Known/given utterance examples (misspellings are intentional and encouraged):

  1. “Account issues.”
  2. “what is our amternity/paternity policies? Do I need to use vacation days for it?”
  3. “what is my pay rate? Is this right?”
  4. “Windoes giving me trouble. I’m by the elevator on the second floor, can someone come check it out?”
  5. “I just started, opened my computer this morning and now I’m getting a lot of weird utterances, is there anything that I missed from HR, or I need to do to reduce how many times I have to login?”

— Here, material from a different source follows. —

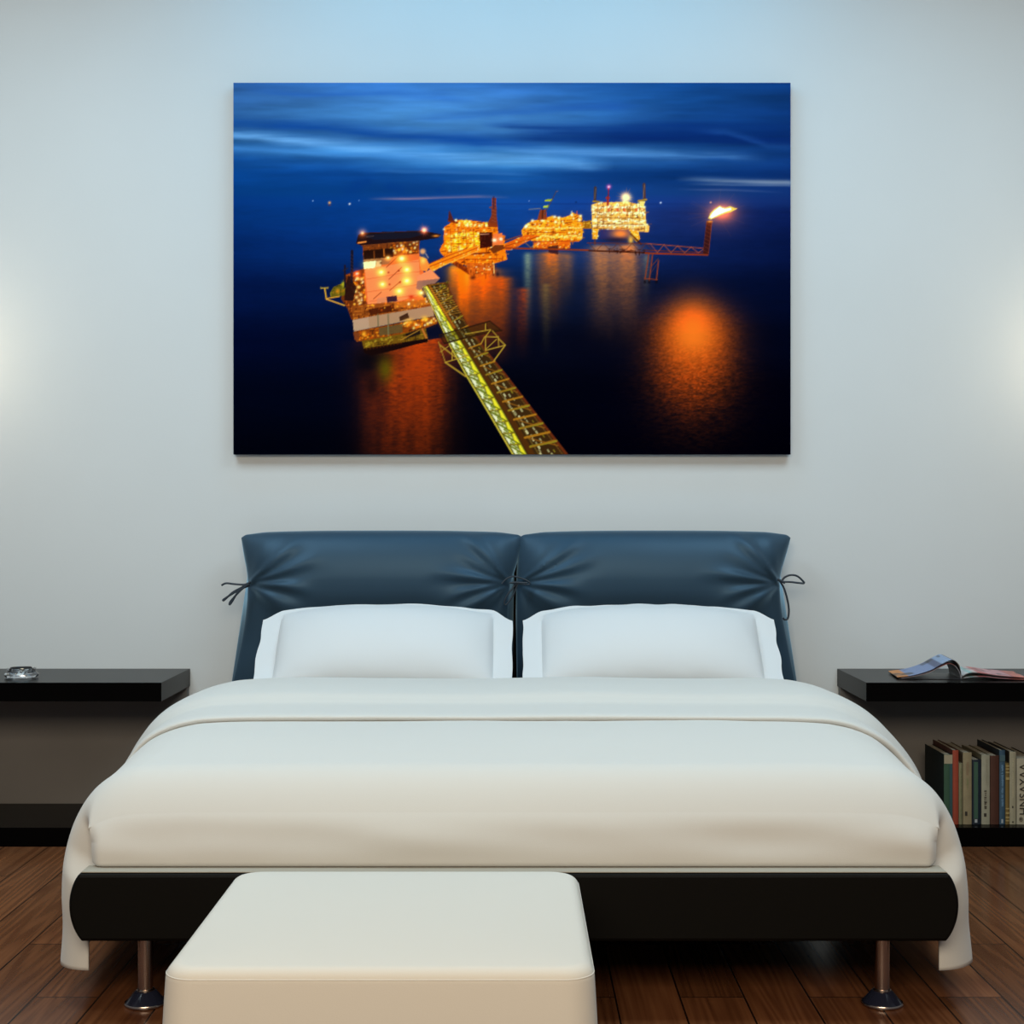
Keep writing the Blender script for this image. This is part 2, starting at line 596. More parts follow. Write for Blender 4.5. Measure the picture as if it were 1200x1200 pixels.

Unknown/hidden utterance examples:

  1. “hey I’m having issues logging in – what do I need to do to fix it. Normally I’d be able to figure this out myself, but I’ve tried a few different times and done different things here. I also restarted twice, and I think I’m up to date on my OS and drivers. I’m able to log into my computer itself, but its when I get to the other screens, where we have our apps, that I can’t get in. I’m also kind of worried that I may accidentally trigger a lockout or something – I only tried twice and dnot think my account is locked quite yet but who knows.”
  • Objective: I want the system to ask clarifying questions, look up common resolutions, or do additional background work on vague asks. It also should be able to deal with verbosity.
  • Parallels number one, but with increased verbosity and additional asks for troubleshooting.
  1. “can I taake leave next Thursday? I’ll need the full day because it’s my sisters baby shower and we’ll need some time to get ready! Whats my leave policy?”
    • Objective: I want to ensure that similar intents and policies aren’t accidentally triggered with similar words for different needs.
    • Parallels #2, but asks about leave instead of parental leave policy. Has trigger words for maternity policy contained in attempt to trigger intent clashing.
  2. “what is my pay rate? What is the average for my position here?”
    • Objective: I want to ensure that permissions controls are properly enforced.
    • Parallels #3, asking about pay rate but also testing for additional information that should have some governance rules or formal policy associated.
  3. Window is open, but nothing is happening.”
    • Objective: I want the system to ask clarifying questions and not intent-confuse with just “windows OS troubleshooting” or “physical window issues.”
    • Parallels #4, but with less clarity.
  4. “Hey how are you? I hope you’re doing well! I’m new, and was hoping for some onboarding guidance.”
    • Objective: I want the system to adapt to new inputs.
    • Parallels #5 with having a “new user” but diverges in asking about onboarding guidance/policy instead of technical issue.

Curveball (additional utterance intended to break system):

  1. “My taco isn’t blue.”
    • Objective: I want the system to ask clarifying questions.
    • Actual issue: User’s OneDrive is no longer synced due to account logout; user needs to log back in.

At the end of the first round of the test, you should have a better idea of where your system breaks down, allowing you to target further improvements.

This should not be the only test you run, or the only time you run it, but should provide a foundational understanding of strengths, weaknesses, and allowing you to work from there.